Le nom de Charlie par Philippe De Georges
Depuis hier, sept janvier 2015, Charlie est le nom le plus porté en France. C’est devenu en quelque sorte un nom commun. De quoi Charlie est-il le nom ? Pas seulement d’un journal que je ne lisais pas et dont je n’appréciais pas la ligne : c’est le nom de celui qu’on tire à vue comme un lapin, qu’on abat d’une balle comme un chien. C’est aussi le nom de celui qui peut dire qu’il préfère mourir libre et debout, que de vivre à genoux. Et c’est devenu le nom de ceux qui refusent qu’on attente à la liberté d’opinion. En ce sens, c’est le nom du courage, « le courage de juger et de conclure », disait Lacan (Les quatre concepts, page 40), dont on aimerait pouvoir dire que c’est pour nous tous une vertu retrouvée.
Permettez-moi de revenir sur l’apologue des trois prisonniers, plus que jamais d’actualité. Ce petit texte a été écrit par Lacan aux lendemains de la dernière guerre, après un temps où, nous dit-il, régnaient les ennemis du genre humain. Il veut montrer, par une sorte de jeu ou de fable, comment un sujet seul, qui est comme tous les autres c’est à dire n’importe qui, peut décider après un bref instant de voir, comment choisir la voie juste, celle qui mène à la liberté. Il n’a besoin pour cela ni de talent particulier, ni de qualités exceptionnelles, mais seulement de l’exercice de sa capacité logique. La solution ne lui vient pas des autres. C’est plutôt sur l’hésitation des autres qu’il va pouvoir anticiper sa certitude et décider du pas qu’il doit franchir. C’est seul, sans aucun recours et surtout sans attente d’une reconnaissance d’autrui, qu’il peut résoudre l’énigme qui lui est proposée par le caprice de l’Autre et dire : «Je m’affirme être un homme, de peur d’être convaincu par les hommes de n’être pas un homme »(Ecrits, page 213).

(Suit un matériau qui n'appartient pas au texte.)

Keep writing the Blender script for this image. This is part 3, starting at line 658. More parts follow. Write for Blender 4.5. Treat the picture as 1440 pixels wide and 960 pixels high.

Car en posant les choses en logique, le choix est simple. Comme aujourd’hui. Il y a la voie des replis identitaires, devant le monde qui change : c’est la voie le-peno-zemmourienne, de ceux qui dénoncent « Le suicide français » et ont la nostalgie d’un âge d’or imaginaire…le temps béni des colonies ; et c’est la voie de l’islamo-fascisme qui a frappé hier. Je dis ce mot, parce qu’il n’y a eu que les nazis pour commettre dans les années trente des crimes comparables contre la presse.
En face, il y a ce devant quoi tous ceux-là tremblent et qui porte le beau nom de liberté. C’est notre choix.
Aujourd’hui comme au temps de Freud, liberté et psychanalyse sont indissociablement liées.